start

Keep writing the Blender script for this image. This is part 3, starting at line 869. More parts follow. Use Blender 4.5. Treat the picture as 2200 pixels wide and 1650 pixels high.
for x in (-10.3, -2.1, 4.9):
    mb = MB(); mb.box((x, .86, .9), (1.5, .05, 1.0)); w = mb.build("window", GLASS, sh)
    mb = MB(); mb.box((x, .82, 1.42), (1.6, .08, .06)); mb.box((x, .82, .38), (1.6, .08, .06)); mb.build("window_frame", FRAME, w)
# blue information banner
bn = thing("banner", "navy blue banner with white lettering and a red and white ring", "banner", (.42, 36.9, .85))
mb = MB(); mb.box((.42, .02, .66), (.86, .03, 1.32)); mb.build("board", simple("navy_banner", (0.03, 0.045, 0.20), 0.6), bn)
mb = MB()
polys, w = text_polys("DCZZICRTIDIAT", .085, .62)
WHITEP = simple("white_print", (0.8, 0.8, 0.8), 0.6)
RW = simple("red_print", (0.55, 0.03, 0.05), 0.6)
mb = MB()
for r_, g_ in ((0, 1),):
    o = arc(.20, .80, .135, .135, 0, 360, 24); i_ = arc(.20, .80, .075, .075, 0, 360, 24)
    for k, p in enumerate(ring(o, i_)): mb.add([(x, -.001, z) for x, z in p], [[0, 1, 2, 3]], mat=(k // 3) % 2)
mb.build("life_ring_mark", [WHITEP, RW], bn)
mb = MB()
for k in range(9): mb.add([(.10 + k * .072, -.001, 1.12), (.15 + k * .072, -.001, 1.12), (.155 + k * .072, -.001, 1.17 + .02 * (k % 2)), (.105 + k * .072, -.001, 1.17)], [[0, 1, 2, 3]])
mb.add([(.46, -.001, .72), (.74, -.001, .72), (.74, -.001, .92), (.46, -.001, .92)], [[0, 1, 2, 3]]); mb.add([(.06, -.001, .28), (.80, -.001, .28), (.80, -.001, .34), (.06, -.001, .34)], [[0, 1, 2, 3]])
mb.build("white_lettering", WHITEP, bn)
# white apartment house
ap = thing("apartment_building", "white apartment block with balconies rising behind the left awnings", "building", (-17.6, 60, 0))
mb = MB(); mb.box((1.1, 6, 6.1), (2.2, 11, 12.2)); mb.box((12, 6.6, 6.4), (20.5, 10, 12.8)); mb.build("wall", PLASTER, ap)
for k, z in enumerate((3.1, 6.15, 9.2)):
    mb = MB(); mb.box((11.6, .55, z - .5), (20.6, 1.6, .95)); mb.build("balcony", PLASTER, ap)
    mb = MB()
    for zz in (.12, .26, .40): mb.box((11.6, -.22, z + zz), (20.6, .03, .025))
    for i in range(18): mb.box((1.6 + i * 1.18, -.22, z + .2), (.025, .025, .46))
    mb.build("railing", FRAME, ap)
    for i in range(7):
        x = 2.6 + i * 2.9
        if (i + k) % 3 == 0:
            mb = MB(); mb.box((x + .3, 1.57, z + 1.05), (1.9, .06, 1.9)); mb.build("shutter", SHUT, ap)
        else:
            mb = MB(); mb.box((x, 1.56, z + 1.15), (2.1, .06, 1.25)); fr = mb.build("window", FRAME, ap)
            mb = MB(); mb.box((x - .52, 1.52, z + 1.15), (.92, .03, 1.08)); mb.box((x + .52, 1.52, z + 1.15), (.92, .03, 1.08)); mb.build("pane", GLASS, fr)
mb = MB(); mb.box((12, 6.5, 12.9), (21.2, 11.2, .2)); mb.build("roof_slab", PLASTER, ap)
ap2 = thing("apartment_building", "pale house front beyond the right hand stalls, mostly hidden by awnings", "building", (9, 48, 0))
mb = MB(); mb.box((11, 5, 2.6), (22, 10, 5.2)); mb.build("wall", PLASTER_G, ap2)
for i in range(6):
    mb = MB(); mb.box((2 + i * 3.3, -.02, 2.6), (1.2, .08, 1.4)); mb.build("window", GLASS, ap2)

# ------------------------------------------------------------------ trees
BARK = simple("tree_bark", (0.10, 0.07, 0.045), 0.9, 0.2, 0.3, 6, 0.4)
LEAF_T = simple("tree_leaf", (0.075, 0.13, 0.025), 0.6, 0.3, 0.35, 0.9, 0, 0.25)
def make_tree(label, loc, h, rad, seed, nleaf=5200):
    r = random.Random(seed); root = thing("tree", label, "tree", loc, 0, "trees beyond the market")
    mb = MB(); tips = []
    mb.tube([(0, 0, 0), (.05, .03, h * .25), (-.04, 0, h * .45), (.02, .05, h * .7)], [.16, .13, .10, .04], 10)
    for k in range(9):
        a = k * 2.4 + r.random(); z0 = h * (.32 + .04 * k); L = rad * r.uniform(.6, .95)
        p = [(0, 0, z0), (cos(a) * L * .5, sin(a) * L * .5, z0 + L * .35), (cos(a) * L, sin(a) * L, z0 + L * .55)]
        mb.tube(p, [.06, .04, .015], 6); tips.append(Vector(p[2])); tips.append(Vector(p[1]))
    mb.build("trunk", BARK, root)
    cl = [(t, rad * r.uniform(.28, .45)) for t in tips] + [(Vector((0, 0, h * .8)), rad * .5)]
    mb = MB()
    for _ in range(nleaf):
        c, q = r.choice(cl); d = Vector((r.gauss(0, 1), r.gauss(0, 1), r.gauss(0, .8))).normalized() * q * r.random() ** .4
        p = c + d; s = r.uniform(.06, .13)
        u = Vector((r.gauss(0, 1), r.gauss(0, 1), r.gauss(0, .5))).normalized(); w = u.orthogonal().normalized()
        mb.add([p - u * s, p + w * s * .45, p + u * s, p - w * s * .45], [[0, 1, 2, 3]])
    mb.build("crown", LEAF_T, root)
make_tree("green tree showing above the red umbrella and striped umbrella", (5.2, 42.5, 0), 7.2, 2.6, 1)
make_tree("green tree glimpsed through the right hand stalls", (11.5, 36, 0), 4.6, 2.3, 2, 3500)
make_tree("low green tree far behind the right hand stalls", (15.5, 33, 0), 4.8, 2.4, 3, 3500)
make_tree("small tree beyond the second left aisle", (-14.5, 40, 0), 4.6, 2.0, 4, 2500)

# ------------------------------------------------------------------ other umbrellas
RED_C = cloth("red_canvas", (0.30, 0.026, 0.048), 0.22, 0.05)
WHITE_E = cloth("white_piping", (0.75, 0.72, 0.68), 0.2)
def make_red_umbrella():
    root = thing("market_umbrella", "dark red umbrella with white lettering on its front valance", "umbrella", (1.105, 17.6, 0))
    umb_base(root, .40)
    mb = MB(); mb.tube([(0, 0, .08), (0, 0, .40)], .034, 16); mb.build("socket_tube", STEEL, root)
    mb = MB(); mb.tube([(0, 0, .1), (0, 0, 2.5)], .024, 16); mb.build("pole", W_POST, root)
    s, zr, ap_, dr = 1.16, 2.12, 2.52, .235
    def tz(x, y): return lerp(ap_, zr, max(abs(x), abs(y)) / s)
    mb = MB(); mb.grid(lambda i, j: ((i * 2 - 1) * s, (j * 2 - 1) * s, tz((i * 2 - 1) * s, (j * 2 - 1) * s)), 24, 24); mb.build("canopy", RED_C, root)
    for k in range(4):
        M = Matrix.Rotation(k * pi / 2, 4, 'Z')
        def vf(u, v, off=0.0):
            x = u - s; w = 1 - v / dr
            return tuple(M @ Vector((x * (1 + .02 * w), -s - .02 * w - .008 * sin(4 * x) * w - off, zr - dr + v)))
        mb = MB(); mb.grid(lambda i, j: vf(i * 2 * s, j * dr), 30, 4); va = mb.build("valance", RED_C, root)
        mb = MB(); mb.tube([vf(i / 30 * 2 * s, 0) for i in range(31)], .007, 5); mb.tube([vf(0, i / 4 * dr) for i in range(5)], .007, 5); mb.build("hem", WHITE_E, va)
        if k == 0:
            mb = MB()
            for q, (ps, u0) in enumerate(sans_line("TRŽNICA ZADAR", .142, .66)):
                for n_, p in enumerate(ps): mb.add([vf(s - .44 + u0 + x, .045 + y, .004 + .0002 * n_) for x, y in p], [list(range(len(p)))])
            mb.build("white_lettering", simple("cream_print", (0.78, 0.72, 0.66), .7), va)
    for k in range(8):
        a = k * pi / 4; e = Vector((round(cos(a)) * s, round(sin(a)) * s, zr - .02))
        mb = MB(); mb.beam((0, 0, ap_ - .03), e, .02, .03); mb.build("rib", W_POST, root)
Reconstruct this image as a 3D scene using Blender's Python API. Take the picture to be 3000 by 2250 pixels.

end

## Written instruction
List each line in the listing that contains the string "picture".

## Answer for the task
Keep writing the Blender script for this image. This is part 3, starting at line 869. More parts follow. Use Blender 4.5. Treat the picture as 2200 pixels wide and 1650 pixels high.
Reconstruct this image as a 3D scene using Blender's Python API. Take the picture to be 3000 by 2250 pixels.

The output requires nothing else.